Source: Factset, Mill Street Research

But those earnings are getting more scrutiny, as surging capital spending has widened the gap between expected free cash flow and net income for the S&P 500 (chart below). This is one measure of “earnings quality” that has deteriorated since companies are increasing capital spending faster than depreciation expense, leaving less to distribute to investors via debt paydown, equity buybacks, or dividends.

The risk embedded in the massive bet on Tech/AI-related capex paying off is gradually becoming more salient to investors, which could limit valuation expansion despite the seemingly strong projected EPS growth.

Source: Factset, Mill Street Research

We have seen this recently in the equity market response to what seem like very strong earnings reports from makers of technology hardware like memory. Good news is greeted with selling, presumably with the view that the cyclicality of industries like computer memory, storage, etc. has not gone away because of AI, and shortages will turn to gluts again in a couple of years.

Where to look if you are nervous about AI

The sectors tied to AI continue to be the main drivers of the equity market and investor sentiment. For the cap-weighted S&P 500 sectors, this includes Technology, Communication Services (mostly Alphabet and Meta), Industrials (data center building), and Consumer Discretionary (Amazon and Tesla). The Technology sector is of course the core of the AI trade, especially the hardware industries.

The combined weight of the AI-related areas approaches 50% of the index, so when investors “buy AI, sell the rest” or “sell AI, buy the rest” day-to-day, it ends up almost balancing out for the overall index. But not all of the “rest” of the market performs equally of course. Lately, it has been Health Care and Financials that have tended to lead when Tech/AI has been out of favor.

We can see this in the chart below: Health Care has jumped to new highs lately (red line) while Tech has consolidated (blue line), reducing Tech’s 12-month relative outperformance (grey line). The rolling six-month return correlation between Tech and Health Care fell sharply starting last year and has been getting lower lately, now slightly negative (purple line). So Health Care has been a good hedge relative to Tech.

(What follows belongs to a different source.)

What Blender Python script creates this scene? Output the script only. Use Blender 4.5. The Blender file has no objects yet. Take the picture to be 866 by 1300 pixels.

Source: Bloomberg, Mill Street Research

This is partly because Health Care is still relatively strong on revisions among the non-AI-related sectors, along with Financials and lately Real Estate. But also, Health Care and Financials are the largest non-AI-related sectors and also have low correlations with the S&P 500 index. So if a portfolio manager wants to avoid the AI-related areas in the index, he or she is almost forced to buy the larger sectors in the non-AI category, and likely want a lower-volatility hedge (unlike, say, Energy) that has solid fundamentals (unlike, say, Consumer Staples).

Our US sector allocations have been overweight in Health Care largely for these reasons: it has supportive fundamentals (just not as extremely positive as Tech-related areas), it has moderate valuations and reasonable long-term growth potential, and it has moderate volatility and low correlation with the riskier parts of the market. Financials have somewhat higher market correlation (beta risk) and some secondary AI exposure (private equity/debt) but also have solid revisions. So those would be the better areas to seek non-AI exposure without being fully defensive right now.